In our case, we had 40 columns/features initially. After removing quasi-constant features, we were left with 32 features. 8 features were found to be quasi-constant. They are – land, urgent, root_shell, num_shells, num_access_files, num_outbound_cmds, is_host_login, dst_host_srv_diff_host_rate
- Remove highly correlated/redundant features – The second step we’ll perform in feature selection is finding correlated features and removing them from our final dataset (with which we’ll build our model). For this, we will compute the correlation matrix with the dataset. And if the correlation value is greater than a certain threshold, we will remove that feature.
In our scenario, we’ll take the threshold as 0.9 and remove those features which are highly correlated. There were 7 features that were removed, namely – srv_serror_rate, srv_rerror_rate, num_root, dst_host_srv_serror_rate, dst_host_srv_rerror_rate, dst_host_serror_rate, dst_host_same_srv_rate
The final step is to build our model as the data is full prepared and ready. We’ll one again leverage scikit-learn to split our data into train and test sets. We split our data into train and test in a 4:1 ratio i.e. 67% train data and 33% test data. We could opt 80-20 or 50-50 splits as well (train-test) Post that, we use the Decision Tree Classifier with entropy as our criterion and a max depth of 4. And then we train the model with our training just taking less than 1 second. Post-training, we do the prediction with the test data and that also takes less than a second.

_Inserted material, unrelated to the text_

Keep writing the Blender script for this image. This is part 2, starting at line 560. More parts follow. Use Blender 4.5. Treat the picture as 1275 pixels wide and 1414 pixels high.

We can observe that the train and test accuracies are 91.27% and 90.66% respectively, which is pretty good. To see if the accuracy can be improved, we try to train and test using the XG Boost algorithm as well leveraging the XGBClassifier. After train and test, we can observe that the accuracy improved by quite a good margin. Training accuracy jumped to 98.72% and the test accuracy was 98.51%. The XG boost algorithm basically makes use of gradient boosting decision tree algorithm. Potentially, future steps could improve hyperparameter tuning to find the model with the best parameter values.